• _Short task_: Omit all images. Write out the rest of the material exactly.

• _Data segment_:
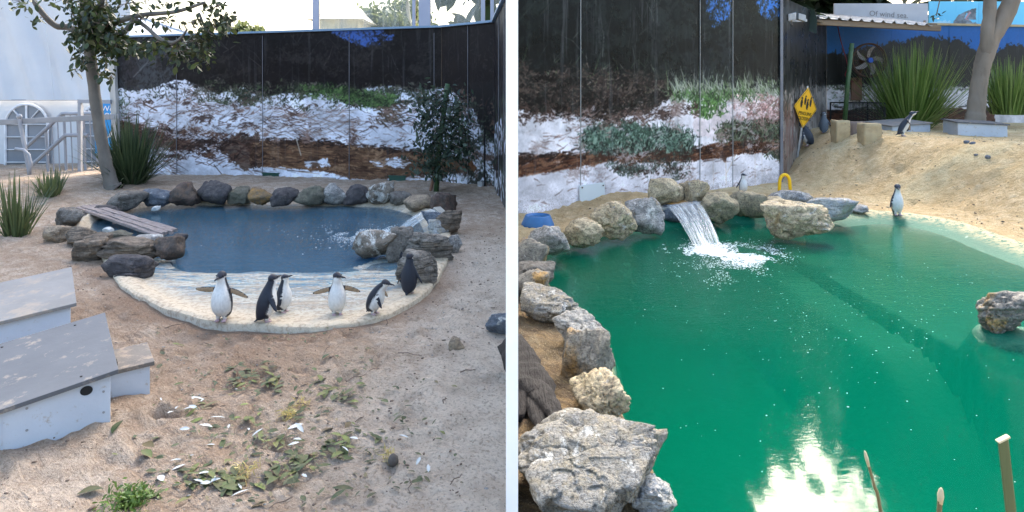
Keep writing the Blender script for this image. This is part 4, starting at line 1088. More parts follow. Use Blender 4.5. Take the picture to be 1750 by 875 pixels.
c4.speckle(LOGR, [(44, 30, 27), (128, 92, 70), (74, 50, 40)], 0.56, 0.05, 0.4, 0.03, 0.5, 67)
c4.speckle([(890, 190), (1345, 170), (1345, 320), (890, 350)], [(196, 186, 188), (150, 130, 124)], 0.60, 0.10, 0.4, 0.02, 0.5, 77, alpha=0.7)
c4.speckle([(887, -20), (1340, -20), (1340, 150), (887, 120)], [(22, 28, 26), (32, 38, 36), (5, 7, 8), (14, 18, 20)], 0.555, 0.10, 0.12, 0.02, 0.5, 87, alpha=0.6)
c4.soften(); c4.tone(0.30, 90)
c4.grain(0.06, 7)
m4 = print_mat('shaded_beach_print', c4.image('shaded_beach_print'), 0.28, 0.14, 0.42, 0.18)
wr = thing('mural_wall', 'long glossy wall printed with grey bushes and white sand, behind the waterfall', 'mural wall', (2.4, 10.6, 0))
cutsA = cut(c4, [992, 1196, 1252])
wall_panels(wr, RA, RC, -0.2, ZR, cutsA, m4)
joints(wr, RA, RC, -0.15, ZR - 0.05, cutsA[1:-1], simple('pale_joint_strip', (0.40, 0.39, 0.37), (0.28, 0.28, 0.28), 3, 0.4, 0.05, stretch=(1, 1, 0.2)))

c5 = Canvas(RC, RD, 0.0, ZR, 110)
c5.a[:] = np.array((22, 24, 26)) / 255.0
c5.poly([(1330, 160), (1360, 150), (1385, 146), (1420, 150), (1420, 320), (1330, 360)], (150, 142, 136), 12, 0.05, 2, var=0.25)
c5.dabs([(1336, 150), (1413, 148), (1413, 215), (1336, 330)], 300, (4, 16), (1, 3), [(112, 104, 98), (80, 76, 72), (176, 170, 164)], (70, 110), 0.5, 3)
c5.dabs([(1336, 10), (1413, 10), (1413, 160), (1336, 170)], 420, (5, 20), (0.8, 2.4), [(16, 18, 20), (40, 42, 44), (58, 60, 62)], (75, 105), 0.5, 4)
c5.dabs([(1336, 140), (1400, 140), (1400, 200), (1336, 220)], 160, (3, 9), (1, 2.4), [(44, 46, 44), (70, 70, 66)], (0, 180), 0.8, 5)
c5.dabs([(1336, 200), (1360, 190), (1356, 260), (1336, 330)], 120, (4, 14), (1, 2.6), [(120, 86, 78), (100, 74, 68)], (60, 100), 0.6, 6)
c5.soften(); c5.tone(0.30, 90)
c5.grain(0.08, 8)
m5 = print_mat('weathered_dark_print', c5.image('weathered_dark_print'), 0.28, 0.2, 0.9, 0.30)
wr2 = thing('mural_wall', 'dark streaked return wall beside the yellow crossing sign', 'mural wall', (6.0, 13.8, 0))
wall_panels(wr2, RC, RD, 0.0, ZR, [0, 0.5, 1], m5)
B().box((RC[0] - 0.02, RC[1] - 0.03, 1.6), (0.05, 0.05, 3.5)).put('corner_strip', M['joint'], wr2)

ZE = 3.2
c6 = Canvas(RD, RE, 0.3, ZE, 110)
c6.a[:] = np.array((8, 84, 152)) / 255.0
TREE6 = [(1410, 96), (1425, 90), (1440, 94), (1455, 88), (1470, 84), (1490, 84), (1510, 78), (1530, 70), (1545, 74), (1560, 64), (1585, 62), (1600, 66), (1615, 70), (1640, 68), (1660, 84), (1680, 96), (1700, 92), (1725, 76), (1760, 80), (1900, 72), (1900, 160), (1410, 160)]
c6.poly(TREE6, (13, 16, 17), 10, 0.10, 2)
c6.dabs([(1412, 92), (1480, 82), (1560, 64), (1640, 66), (1670, 86), (1720, 78), (1800, 74), (1800, 100), (1412, 110)], 420, (2, 6), (1.4, 3.4), [(13, 16, 17), (20, 26, 24)], (0, 180), 0.95, 3)
c6.poly([(1408, 148), (1440, 146), (1500, 144), (1560, 150), (1900, 150), (1900, 270), (1408, 270)], (214, 208, 210), 8, 0.07, 4, var=0.06)
c6.dabs([(1410, 142), (1560, 140), (1700, 146), (1700, 158), (1410, 156)], 420, (3, 8), (0.9, 2.0), [(46, 54, 40), (74, 84, 60), (40, 36, 34)], (0, 180), 0.9, 5)
c6.poly([(1405, 192), (1450, 188), (1500, 186), (1700, 186), (1700, 214), (1405, 214)], (82, 52, 40), 5, 0.08, 6, var=0.4)
c6.dabs([(1405, 186), (1700, 182), (1700, 192), (1405, 196)], 160, (5, 12), (1.2, 2.6), [(32, 26, 26), (50, 38, 34)], (-10, 10), 0.9, 7)
c6.dabs([(1420, 155), (1560, 152), (1560, 184), (1420, 186)], 190, (3, 8), (0.9, 2.0), [(70, 84, 58), (120, 100, 90), (92, 72, 64)], (0, 180), 0.85, 8)
c6.soften(); c6.tone(0.30, 90)
c6.grain(0.06, 9)
m6 = print_mat('blue_sky_dune_print', c6.image('blue_sky_dune_print'), 0.38, 0.3, 0.5, 0.1)
wr3 = thing('mural_wall', 'far wall printed with blue sky over black trees, behind the pedestal fan', 'mural wall', (10.4, 16.0, 0))
wall_panels(wr3, RD, RE, 0.3, ZE, [0, 0.26, 0.5, 0.75, 1], m6)
cap(RD, RE, ZE + 0.003, ZE + 0.003, wr3, 'capping', M['block'], 0.05, 0.10)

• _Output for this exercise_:
Keep writing the Blender script for this image. This is part 4, starting at line 1088. More parts follow. Use Blender 4.5. Take the picture to be 1750 by 875 pixels.
c4.speckle(LOGR, [(44, 30, 27), (128, 92, 70), (74, 50, 40)], 0.56, 0.05, 0.4, 0.03, 0.5, 67)
c4.speckle([(890, 190), (1345, 170), (1345, 320), (890, 350)], [(196, 186, 188), (150, 130, 124)], 0.60, 0.10, 0.4, 0.02, 0.5, 77, alpha=0.7)
c4.speckle([(887, -20), (1340, -20), (1340, 150), (887, 120)], [(22, 28, 26), (32, 38, 36), (5, 7, 8), (14, 18, 20)], 0.555, 0.10, 0.12, 0.02, 0.5, 87, alpha=0.6)
c4.soften(); c4.tone(0.30, 90)
c4.grain(0.06, 7)
m4 = print_mat('shaded_beach_print', c4.image('shaded_beach_print'), 0.28, 0.14, 0.42, 0.18)
wr = thing('mural_wall', 'long glossy wall printed with grey bushes and white sand, behind the waterfall', 'mural wall', (2.4, 10.6, 0))
cutsA = cut(c4, [992, 1196, 1252])
wall_panels(wr, RA, RC, -0.2, ZR, cutsA, m4)
joints(wr, RA, RC, -0.15, ZR - 0.05, cutsA[1:-1], simple('pale_joint_strip', (0.40, 0.39, 0.37), (0.28, 0.28, 0.28), 3, 0.4, 0.05, stretch=(1, 1, 0.2)))

c5 = Canvas(RC, RD, 0.0, ZR, 110)
c5.a[:] = np.array((22, 24, 26)) / 255.0
c5.poly([(1330, 160), (1360, 150), (1385, 146), (1420, 150), (1420, 320), (1330, 360)], (150, 142, 136), 12, 0.05, 2, var=0.25)
c5.dabs([(1336, 150), (1413, 148), (1413, 215), (1336, 330)], 300, (4, 16), (1, 3), [(112, 104, 98), (80, 76, 72), (176, 170, 164)], (70, 110), 0.5, 3)
c5.dabs([(1336, 10), (1413, 10), (1413, 160), (1336, 170)], 420, (5, 20), (0.8, 2.4), [(16, 18, 20), (40, 42, 44), (58, 60, 62)], (75, 105), 0.5, 4)
c5.dabs([(1336, 140), (1400, 140), (1400, 200), (1336, 220)], 160, (3, 9), (1, 2.4), [(44, 46, 44), (70, 70, 66)], (0, 180), 0.8, 5)
c5.dabs([(1336, 200), (1360, 190), (1356, 260), (1336, 330)], 120, (4, 14), (1, 2.6), [(120, 86, 78), (100, 74, 68)], (60, 100), 0.6, 6)
c5.soften(); c5.tone(0.30, 90)
c5.grain(0.08, 8)
m5 = print_mat('weathered_dark_print', c5.image('weathered_dark_print'), 0.28, 0.2, 0.9, 0.30)
wr2 = thing('mural_wall', 'dark streaked return wall beside the yellow crossing sign', 'mural wall', (6.0, 13.8, 0))
wall_panels(wr2, RC, RD, 0.0, ZR, [0, 0.5, 1], m5)
B().box((RC[0] - 0.02, RC[1] - 0.03, 1.6), (0.05, 0.05, 3.5)).put('corner_strip', M['joint'], wr2)

ZE = 3.2
c6 = Canvas(RD, RE, 0.3, ZE, 110)
c6.a[:] = np.array((8, 84, 152)) / 255.0
TREE6 = [(1410, 96), (1425, 90), (1440, 94), (1455, 88), (1470, 84), (1490, 84), (1510, 78), (1530, 70), (1545, 74), (1560, 64), (1585, 62), (1600, 66), (1615, 70), (1640, 68), (1660, 84), (1680, 96), (1700, 92), (1725, 76), (1760, 80), (1900, 72), (1900, 160), (1410, 160)]
c6.poly(TREE6, (13, 16, 17), 10, 0.10, 2)
c6.dabs([(1412, 92), (1480, 82), (1560, 64), (1640, 66), (1670, 86), (1720, 78), (1800, 74), (1800, 100), (1412, 110)], 420, (2, 6), (1.4, 3.4), [(13, 16, 17), (20, 26, 24)], (0, 180), 0.95, 3)
c6.poly([(1408, 148), (1440, 146), (1500, 144), (1560, 150), (1900, 150), (1900, 270), (1408, 270)], (214, 208, 210), 8, 0.07, 4, var=0.06)
c6.dabs([(1410, 142), (1560, 140), (1700, 146), (1700, 158), (1410, 156)], 420, (3, 8), (0.9, 2.0), [(46, 54, 40), (74, 84, 60), (40, 36, 34)], (0, 180), 0.9, 5)
c6.poly([(1405, 192), (1450, 188), (1500, 186), (1700, 186), (1700, 214), (1405, 214)], (82, 52, 40), 5, 0.08, 6, var=0.4)
c6.dabs([(1405, 186), (1700, 182), (1700, 192), (1405, 196)], 160, (5, 12), (1.2, 2.6), [(32, 26, 26), (50, 38, 34)], (-10, 10), 0.9, 7)
c6.dabs([(1420, 155), (1560, 152), (1560, 184), (1420, 186)], 190, (3, 8), (0.9, 2.0), [(70, 84, 58), (120, 100, 90), (92, 72, 64)], (0, 180), 0.85, 8)
c6.soften(); c6.tone(0.30, 90)
c6.grain(0.06, 9)
m6 = print_mat('blue_sky_dune_print', c6.image('blue_sky_dune_print'), 0.38, 0.3, 0.5, 0.1)
wr3 = thing('mural_wall', 'far wall printed with blue sky over black trees, behind the pedestal fan', 'mural wall', (10.4, 16.0, 0))
wall_panels(wr3, RD, RE, 0.3, ZE, [0, 0.26, 0.5, 0.75, 1], m6)
cap(RD, RE, ZE + 0.003, ZE + 0.003, wr3, 'capping', M['block'], 0.05, 0.10)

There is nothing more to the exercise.